12) Bake for an additional 35 to 45 minutes, until a cookie feels baked through when you pinch it between your fingers. You'll also notice some browning around the edges, though the cookie shouldn't be browning all over. The point is simply to bake them all the way through.
13) Remove from the oven, and cool the walnussbrot right on the baking sheets.
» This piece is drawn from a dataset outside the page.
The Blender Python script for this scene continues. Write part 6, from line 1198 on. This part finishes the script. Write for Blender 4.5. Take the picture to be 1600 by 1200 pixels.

Then I finally managed to deliver the last tins of maple cinnamon rolls to my beloved next-door neighbor and the dairy farmer who lets me garden and keep my chickens on his land. But let me tell you what an ordeal that was! We've had a good bit of snow over the past few days, and the path up to the barn had not been plowed. I was going to drive up there, but I was afraid I'd get stuck. So I decided, in a foolish moment of holiday magnanimity, to walk up to the barn and then over to neighbor Ken's place. And actually, I did pretty well...at first. The snow was up to my calves in places, but I tried to walk carefully in the big tracks of the milk tankers. I managed to deliver a pan of rolls to the barn and dropped the other off on Ken's porch before heading back to my house, surprisingly without incident. I was almost home-free, but coming around the corner of the house, I hit a thick patch of ice underneath the accumulation of soft snow, and before I realized it, I went SPLAT on the ground! Nothing was really hurt except my pride, particularly when I discovered that I couldn't get enough traction on the ice to get back on my feet. So I lay there, helpless, floundering in a snowdrift alongside Route 22, thinking that I'd just have to wait for some Good Samaritan motorist or neighbor to stop and help me up. My second thought was I would die of embarrassment t'were that to happen, so I quickly concocted a cover story wherein I was making snow angels right next to a major thoroughfare, like you do. This horrifying possibility somehow gave me the will to crawl on my knees off of the ice floe, then I could stand and finally flee into the house before I caused more of a scene. I was wet and cold, and my right knee and left wrist hurt, but otherwise, I wasn't much worse for wear. Nevertheless, shouldn't suffering that indignity to deliver homemade gifts be enough to warrant Santa Claus bringing me Rock Band for Christmas? I sure think so! Nick, are ya getting this?

2 comments:

Anonymous said...

The fruit cake sounds yummy. How many loaf pans does it require?

JoyBugaloo said...

OOPS! Sorry. It makes two large loaf pans. I fixd the omission in my post.